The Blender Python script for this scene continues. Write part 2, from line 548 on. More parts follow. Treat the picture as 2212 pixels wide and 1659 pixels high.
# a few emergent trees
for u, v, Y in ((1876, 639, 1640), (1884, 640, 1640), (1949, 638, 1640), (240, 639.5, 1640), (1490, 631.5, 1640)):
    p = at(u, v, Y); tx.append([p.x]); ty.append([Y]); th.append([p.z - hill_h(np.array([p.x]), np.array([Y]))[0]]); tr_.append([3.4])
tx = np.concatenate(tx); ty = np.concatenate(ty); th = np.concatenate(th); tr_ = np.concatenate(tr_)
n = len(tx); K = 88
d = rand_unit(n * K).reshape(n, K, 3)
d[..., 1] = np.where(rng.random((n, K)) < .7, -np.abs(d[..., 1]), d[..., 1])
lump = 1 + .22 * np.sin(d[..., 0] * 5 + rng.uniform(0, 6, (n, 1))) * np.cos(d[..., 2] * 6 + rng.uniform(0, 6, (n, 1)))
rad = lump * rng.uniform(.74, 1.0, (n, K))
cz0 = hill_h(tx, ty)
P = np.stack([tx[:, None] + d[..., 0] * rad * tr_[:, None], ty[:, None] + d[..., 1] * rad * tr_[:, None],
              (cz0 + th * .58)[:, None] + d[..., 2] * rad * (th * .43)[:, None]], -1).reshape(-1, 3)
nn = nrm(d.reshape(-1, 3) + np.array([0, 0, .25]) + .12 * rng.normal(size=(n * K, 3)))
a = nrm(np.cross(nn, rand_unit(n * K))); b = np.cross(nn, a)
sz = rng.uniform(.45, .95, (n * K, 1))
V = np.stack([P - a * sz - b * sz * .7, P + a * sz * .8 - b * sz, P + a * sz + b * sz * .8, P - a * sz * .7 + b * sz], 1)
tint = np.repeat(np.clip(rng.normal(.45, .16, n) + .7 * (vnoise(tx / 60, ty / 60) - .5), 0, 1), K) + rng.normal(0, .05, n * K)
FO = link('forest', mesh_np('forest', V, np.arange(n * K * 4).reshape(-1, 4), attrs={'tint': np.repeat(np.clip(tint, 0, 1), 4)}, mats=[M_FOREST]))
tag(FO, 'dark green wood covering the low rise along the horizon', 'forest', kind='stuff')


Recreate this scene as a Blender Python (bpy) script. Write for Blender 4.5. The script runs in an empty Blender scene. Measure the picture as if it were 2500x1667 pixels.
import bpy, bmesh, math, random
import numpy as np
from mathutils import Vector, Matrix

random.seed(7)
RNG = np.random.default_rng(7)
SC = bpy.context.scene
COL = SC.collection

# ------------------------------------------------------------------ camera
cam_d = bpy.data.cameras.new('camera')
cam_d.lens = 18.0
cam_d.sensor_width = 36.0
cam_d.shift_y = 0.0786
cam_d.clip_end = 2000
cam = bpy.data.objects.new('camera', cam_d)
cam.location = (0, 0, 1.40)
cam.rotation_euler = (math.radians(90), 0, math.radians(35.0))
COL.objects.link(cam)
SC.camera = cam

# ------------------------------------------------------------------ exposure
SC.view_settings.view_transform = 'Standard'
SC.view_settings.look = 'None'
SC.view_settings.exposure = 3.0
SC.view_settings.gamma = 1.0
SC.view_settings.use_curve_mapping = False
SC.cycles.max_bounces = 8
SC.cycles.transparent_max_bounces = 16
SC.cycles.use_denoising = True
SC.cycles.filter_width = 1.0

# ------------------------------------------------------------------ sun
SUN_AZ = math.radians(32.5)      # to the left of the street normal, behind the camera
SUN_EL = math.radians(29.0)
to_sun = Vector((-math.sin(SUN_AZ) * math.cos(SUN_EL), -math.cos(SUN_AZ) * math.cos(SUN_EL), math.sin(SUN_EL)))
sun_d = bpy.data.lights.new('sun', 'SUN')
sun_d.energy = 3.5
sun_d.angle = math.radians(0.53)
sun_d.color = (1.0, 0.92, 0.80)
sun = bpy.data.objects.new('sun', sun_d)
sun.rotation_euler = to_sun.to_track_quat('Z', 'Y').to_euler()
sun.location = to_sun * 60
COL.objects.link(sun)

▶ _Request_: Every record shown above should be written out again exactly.

▶ _Complete output_:
The Blender Python script for this scene continues. Write part 2, from line 548 on. More parts follow. Treat the picture as 2212 pixels wide and 1659 pixels high.
# a few emergent trees
for u, v, Y in ((1876, 639, 1640), (1884, 640, 1640), (1949, 638, 1640), (240, 639.5, 1640), (1490, 631.5, 1640)):
    p = at(u, v, Y); tx.append([p.x]); ty.append([Y]); th.append([p.z - hill_h(np.array([p.x]), np.array([Y]))[0]]); tr_.append([3.4])
tx = np.concatenate(tx); ty = np.concatenate(ty); th = np.concatenate(th); tr_ = np.concatenate(tr_)
n = len(tx); K = 88
d = rand_unit(n * K).reshape(n, K, 3)
d[..., 1] = np.where(rng.random((n, K)) < .7, -np.abs(d[..., 1]), d[..., 1])
lump = 1 + .22 * np.sin(d[..., 0] * 5 + rng.uniform(0, 6, (n, 1))) * np.cos(d[..., 2] * 6 + rng.uniform(0, 6, (n, 1)))
rad = lump * rng.uniform(.74, 1.0, (n, K))
cz0 = hill_h(tx, ty)
P = np.stack([tx[:, None] + d[..., 0] * rad * tr_[:, None], ty[:, None] + d[..., 1] * rad * tr_[:, None],
              (cz0 + th * .58)[:, None] + d[..., 2] * rad * (th * .43)[:, None]], -1).reshape(-1, 3)
nn = nrm(d.reshape(-1, 3) + np.array([0, 0, .25]) + .12 * rng.normal(size=(n * K, 3)))
a = nrm(np.cross(nn, rand_unit(n * K))); b = np.cross(nn, a)
sz = rng.uniform(.45, .95, (n * K, 1))
V = np.stack([P - a * sz - b * sz * .7, P + a * sz * .8 - b * sz, P + a * sz + b * sz * .8, P - a * sz * .7 + b * sz], 1)
tint = np.repeat(np.clip(rng.normal(.45, .16, n) + .7 * (vnoise(tx / 60, ty / 60) - .5), 0, 1), K) + rng.normal(0, .05, n * K)
FO = link('forest', mesh_np('forest', V, np.arange(n * K * 4).reshape(-1, 4), attrs={'tint': np.repeat(np.clip(tint, 0, 1), 4)}, mats=[M_FOREST]))
tag(FO, 'dark green wood covering the low rise along the horizon', 'forest', kind='stuff')


Recreate this scene as a Blender Python (bpy) script. Write for Blender 4.5. The script runs in an empty Blender scene. Measure the picture as if it were 2500x1667 pixels.
import bpy, bmesh, math, random
import numpy as np
from mathutils import Vector, Matrix

random.seed(7)
RNG = np.random.default_rng(7)
SC = bpy.context.scene
COL = SC.collection

# ------------------------------------------------------------------ camera
cam_d = bpy.data.cameras.new('camera')
cam_d.lens = 18.0
cam_d.sensor_width = 36.0
cam_d.shift_y = 0.0786
cam_d.clip_end = 2000
cam = bpy.data.objects.new('camera', cam_d)
cam.location = (0, 0, 1.40)
cam.rotation_euler = (math.radians(90), 0, math.radians(35.0))
COL.objects.link(cam)
SC.camera = cam

# ------------------------------------------------------------------ exposure
SC.view_settings.view_transform = 'Standard'
SC.view_settings.look = 'None'
SC.view_settings.exposure = 3.0
SC.view_settings.gamma = 1.0
SC.view_settings.use_curve_mapping = False
SC.cycles.max_bounces = 8
SC.cycles.transparent_max_bounces = 16
SC.cycles.use_denoising = True
SC.cycles.filter_width = 1.0

# ------------------------------------------------------------------ sun
SUN_AZ = math.radians(32.5)      # to the left of the street normal, behind the camera
SUN_EL = math.radians(29.0)
to_sun = Vector((-math.sin(SUN_AZ) * math.cos(SUN_EL), -math.cos(SUN_AZ) * math.cos(SUN_EL), math.sin(SUN_EL)))
sun_d = bpy.data.lights.new('sun', 'SUN')
sun_d.energy = 3.5
sun_d.angle = math.radians(0.53)
sun_d.color = (1.0, 0.92, 0.80)
sun = bpy.data.objects.new('sun', sun_d)
sun.rotation_euler = to_sun.to_track_quat('Z', 'Y').to_euler()
sun.location = to_sun * 60
COL.objects.link(sun)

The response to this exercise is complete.